─── Dataset excerpt

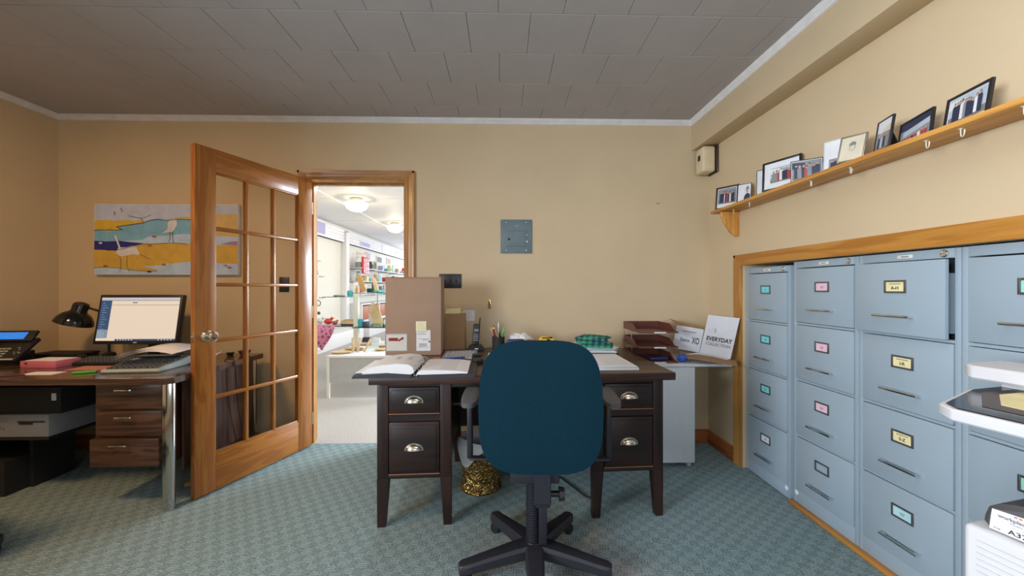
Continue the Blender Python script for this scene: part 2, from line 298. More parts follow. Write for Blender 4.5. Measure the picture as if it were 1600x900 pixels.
# ------------------------------------------------------------------ mesh helpers
class MB:
    """collects shapes; build() links them as ONE mesh object"""
    def __init__(s): s.bm = bmesh.new()
    def _add(s, vs, fs, mi=0, mat=None):
        nv = [s.bm.verts.new(mat @ Vector(v) if mat is not None else v) for v in vs]
        for f in fs:
            try:
                fc = s.bm.faces.new([nv[i] for i in f]); fc.material_index = mi
            except ValueError: pass
        return s
    def box(s, x0, x1, y0, y1, z0, z1, bev=0, mi=0, mat=None, seg=2):
        t = bmesh.new(); bmesh.ops.create_cube(t, size=1)
        bmesh.ops.transform(t, matrix=Matrix.Translation(((x0+x1)/2, (y0+y1)/2, (z0+z1)/2)) @ Matrix.Diagonal((abs(x1-x0), abs(y1-y0), abs(z1-z0), 1)), verts=t.verts)
        if bev: bmesh.ops.bevel(t, geom=t.edges[:], offset=min(bev, 0.49*min(abs(x1-x0), abs(y1-y0), abs(z1-z0))), segments=seg, profile=0.5, affect='EDGES')
        return s._merge(t, mi, mat)
    def _merge(s, t, mi, mat=None):
        t.verts.index_update()
        s._add([v.co.copy() for v in t.verts], [[v.index for v in f.verts] for f in t.faces], mi, mat); t.free(); return s
    def prism(s, pts, a0, a1, axis='Y', mi=0, mat=None, bev=0):
        """2-D outline extruded along an axis; outline coords are the other two axes in order"""
        n = len(pts); vs = []
        for a in (a0, a1):
            for (p, q) in pts:
                vs.append({'X': (a, p, q), 'Y': (p, a, q), 'Z': (p, q, a)}[axis])
        fs = [list(range(n))[::-1], list(range(n, 2*n))] + [[i, (i+1) % n, n+(i+1) % n, n+i] for i in range(n)]
        t = bmesh.new(); nv = [t.verts.new(v) for v in vs]
        for f in fs: t.faces.new([nv[i] for i in f])
        bmesh.ops.recalc_face_normals(t, faces=t.faces)
        if bev: bmesh.ops.bevel(t, geom=t.edges[:], offset=bev, segments=1, affect='EDGES')
        return s._merge(t, mi, mat)
    def frustum(s, b0, b1, z0, z1, mi=0, mat=None):
        """(x0,x1,y0,y1) rectangle at z0 to another at z1"""
        vs = [(b0[0], b0[2], z0), (b0[1], b0[2], z0), (b0[1], b0[3], z0), (b0[0], b0[3], z0), (b1[0], b1[2], z1), (b1[1], b1[2], z1), (b1[1], b1[3], z1), (b1[0], b1[3], z1)]
        return s._add(vs, [[3, 2, 1, 0], [4, 5, 6, 7], [0, 1, 5, 4], [1, 2, 6, 5], [2, 3, 7, 6], [3, 0, 4, 7]], mi, mat)
    def lathe(s, prof, seg=24, mi=0, mat=None, sx=1, sy=1):
        vs = []; fs = []; n = len(prof)
        for k in range(seg):
            a = 2*PI*k/seg
            for (r, z) in prof: vs.append((r*math.cos(a)*sx, r*math.sin(a)*sy, z))
        for k in range(seg):
            k2 = (k+1) % seg
            for i in range(n-1): fs.append([k*n+i, k2*n+i, k2*n+i+1, k*n+i+1])
        t = bmesh.new(); nv = [t.verts.new(v) for v in vs]
        for f in fs: t.faces.new([nv[i] for i in f])
        bmesh.ops.remove_doubles(t, verts=t.verts, dist=1e-5)
        bd = [e for e in t.edges if e.is_boundary]
        return s._merge(t, mi, mat)
    def cyl(s, p0, p1, r0, r1=None, seg=16, mi=0):
        r1 = r0 if r1 is None else r1
        p0 = Vector(p0); p1 = Vector(p1); d = p1-p0; L = d.length
        q = Matrix.Translation(p0) @ d.to_track_quat('Z', 'Y').to_matrix().to_4x4()
        return s.lathe([(0, 0), (r0, 0), (r1, L), (0, L)], seg, mi, q)
    def tube(s, pts, r, seg=8, mi=0, cap=True):
        pts = [Vector(p) for p in pts]; n = len(pts); vs = []; fs = []
        up = Vector((0, 0, 1))
        prev = None
        for i, p in enumerate(pts):
            d = (pts[min(i+1, n-1)] - pts[max(i-1, 0)]).normalized()
            a = d.cross(up if abs(d.dot(up)) < 0.95 else Vector((1, 0, 0))).normalized() if prev is None else (prev - d*prev.dot(d)).normalized()
            prev = a; b = d.cross(a)
            rr = r[i] if isinstance(r, (list, tuple)) else r
            for k in range(seg):
                t = 2*PI*k/seg; vs.append(p + a*math.cos(t)*rr + b*math.sin(t)*rr)
        for i in range(n-1):
            for k in range(seg):
                k2 = (k+1) % seg; fs.append([i*seg+k, i*seg+k2, (i+1)*seg+k2, (i+1)*seg+k])
        if cap: fs.append(list(range(seg))[::-1]); fs.append([(n-1)*seg+k for k in range(seg)])
        return s._add(vs, fs, mi)
    def sphere(s, c, r, mi=0, seg=16, sc=(1, 1, 1)):
        t = bmesh.new(); bmesh.ops.create_uvsphere(t, u_segments=seg, v_segments=seg//2, radius=r)
        return s._merge(t, mi, Matrix.Translation(c) @ Matrix.Diagonal((*sc, 1)))
    def quad(s, a, b, c, d, th=0.0, mi=0):
        """four-cornered sheet with thickness th behind it"""
        a, b, c, d = map(Vector, (a, b, c, d)); n = (b-a).cross(d-a).normalized()*th
        if not th: return s._add([a, b, c, d], [[0, 1, 2, 3]], mi)
        return s._add([a, b, c, d, a-n, b-n, c-n, d-n], [[0, 1, 2, 3], [7, 6, 5, 4], [0, 4, 5, 1], [1, 5, 6, 2], [2, 6, 7, 3], [3, 7, 4, 0]], mi)
    def pillow(s, w, h, t, ex=3.0, nu=40, nr=7, mi=0, mat=None, shape=None, dome=2.2, edge=0.35):
        """upholstered panel in the XZ plane: superellipse outline, domed faces"""
        def outline(a):
            c, d = math.cos(a), math.sin(a)
            x = math.copysign(abs(c)**(2/ex), c)*w/2; z = math.copysign(abs(d)**(2/ex), d)*h/2
            return shape(x, z) if shape else (x, z)
        rs = [k/nr for k in range(1, nr+1)]
        vs = [(0, -t/2, 0)]
        for r in rs:
            for k in range(nu):
                x, z = outline(2*PI*k/nu); vs.append((x*r, -t/2*(edge+(1-edge)*(1-r**dome)), z*r))
        off = len(vs); vs.append((0, t/2, 0))
        for r in rs:
            for k in range(nu):
                x, z = outline(2*PI*k/nu); vs.append((x*r, t/2*(edge+(1-edge)*(1-r**dome)), z*r))
        fs = []
        for o in (0, off):
            for k in range(nu): fs.append([o, o+1+k, o+1+(k+1) % nu] if o == 0 else [o, o+1+(k+1) % nu, o+1+k])
            for j in range(nr-1):
                for k in range(nu):
                    a, b = o+1+j*nu+k, o+1+j*nu+(k+1) % nu
                    f = [a, a+nu, b+nu, b]; fs.append(f if o == 0 else f[::-1])
        j = nr-1
        for k in range(nu):
            a, b = 1+j*nu+k, 1+j*nu+(k+1) % nu
            fs.append([a, off+a, off+b, b])
        return s._add(vs, fs, mi, mat)
    def build(s, name, mat, parent=None, smooth=30):
        bmesh.ops.recalc_face_normals(s.bm, faces=s.bm.faces)
        me = bpy.data.meshes.new(name); s.bm.to_mesh(me); s.bm.free()
        for m in (mat if isinstance(mat, (list, tuple)) else [mat]): me.materials.append(M[m] if isinstance(m, str) else m)
        if smooth:
            me.polygons.foreach_set('use_smooth', [True]*len(me.polygons)); me.set_sharp_from_angle(angle=R(smooth))
        o = bpy.data.objects.new(name, me); C.objects.link(o)
        if parent is not None: o.parent = parent
        return o
def tag(o, label=None, cat=None, group=None, kind=None):
    if label: o['label'] = label
    if cat: o['category'] = cat
    if group: o['group'] = group
    if kind: o['kind'] = kind
    return o
def thing(name, label, cat, loc=(0, 0, 0), rotz=0, group=None):
    o = bpy.data.objects.new(name, None); C.objects.link(o); o.empty_display_size = 0.05
    o.location = loc; o.rotation_euler = (0, 0, rotz)
    return tag(o, label, cat, group)
def struct(name, mb, mat, label=None, parent=None, smooth=30):
    o = mb.build(name, mat, parent, smooth)
    if parent is None: o['kind'] = 'structure'; o['category'] = name.split('_')[0]
    if label: o['label'] = label
    return o
def copy_tree(o, parent=None):
    c = o.copy(); C.objects.link(c)
    if parent is not None: c.parent = parent
    for ch in [k for k in ALL() if k.parent == o]: copy_tree(ch, c)
    return c
def ALL(): return list(C.objects)
def text(body, size, mat, parent, matrix, name='lettering', bold=0.0, align='CENTER', sx=1.0):
    cu = bpy.data.curves.new(name, 'FONT'); cu.body = body; cu.size = size; cu.align_x = align; cu.align_y = 'CENTER'
    cu.extrude = 0.0002; cu.offset = bold; cu.resolution_u = 3
    to = bpy.data.objects.new(name, cu); C.objects.link(to)
    bpy.context.view_layer.update()
    me = bpy.data.meshes.new_from_object(to); C.objects.unlink(to); bpy.data.objects.remove(to)
    me.transform(matrix @ Matrix.Diagonal((sx, 1, 1, 1)))
    me.materials.clear(); me.materials.append(M[mat])
    o = bpy.data.objects.new(name, me); C.objects.link(o); o.parent = parent
    return o
def face_mat(loc, rotz=0, tilt=0):
    """text standing upright, read from -Y side of a frame turned by rotz"""
    return Matrix.Translation(loc) @ Matrix.Rotation(rotz, 4, 'Z') @ Matrix.Rotation(PI/2 - tilt, 4, 'X')
def at(px, py, d):
    """a point measured on the survey picture at depth d in front of the standpoint"""
    a = (px-800)/FOC*d; b = (450-py)/FOC*d
    return Vector((a*math.cos(YAW)+d*math.sin(YAW), d*math.cos(YAW)-a*math.sin(YAW), EYE+b))

# ================================================================== THE ROOM
XL, XR, YB, YN, ZC = -3.309, 1.583, 2.88, -2.60, 2.477
T = 0.12
OX0, OX1, OZ = -1.485, -0.738, 2.010       # doorway to the shop
NY0, NY1, NZ = 0.875, 2.462, 1.340         # recess for the filing cabinets
BX, BZ = 1.452, 2.248                      # ceiling beam

struct('floor', MB().box(XL-T, XR+0.85, YN-T, YB+0.035, -0.05, 0), 'carpet', 'teal patterned office carpet')
mb = MB().box(XL-T, OX0, YB, YB+T, 0, ZC).box(OX1, XR+T, YB, YB+T, 0, ZC).box(OX0, OX1, YB, YB+T, OZ, ZC)
struct('wall_back', mb, 'wall', 'tan painted wall with the doorway')
WY0, WY1, WZ0, WZ1 = -2.15, -0.55, 0.9, 2.15
mb = MB().box(XL-T, XL, YN-T, WY0, 0, ZC).box(XL-T, XL, WY1, YB, 0, ZC).box(XL-T, XL, WY0, WY1, 0, WZ0).box(XL-T, XL, WY0, WY1, WZ1, ZC)
struct('wall_left', mb, 'wall', 'tan painted left wall')
mb = MB().box(XR, XR+T, NY1, YB, 0, ZC).box(XR, XR+T, YN, NY0, 0, ZC).box(XR, XR+T, NY0, NY1, NZ, ZC)
struct('wall_right', mb, 'wall', 'tan painted right wall above the filing cabinets')
VX0, VX1 = -0.65, 1.3
mb = MB().box(XL, VX0, YN-T, YN, 0, ZC).box(VX1, XR+T, YN-T, YN, 0, ZC).box(VX0, VX1, YN-T, YN, 0, WZ0).box(VX0, VX1, YN-T, YN, WZ1, ZC)
struct('wall_front', mb, 'wall')
# recess lining
mb = MB().box(2.35, 2.43, NY0-0.08, NY1+0.08, 0, 1.42).box(XR+T, 2.35, NY1, NY1+0.08, 0, 1.42).box(XR+T, 2.35, NY0-0.08, NY0, 0, 1.42).box(XR+T, 2.35, NY0, NY1, NZ, 1.42)
struct('wall_recess', mb, 'wall')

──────

* [Exercise objective]: Choose all lines containing the string "picture" and copy them out.

* [Exercise result]:
Continue the Blender Python script for this scene: part 2, from line 298. More parts follow. Write for Blender 4.5. Measure the picture as if it were 1600x900 pixels.
    """a point measured on the survey picture at depth d in front of the standpoint"""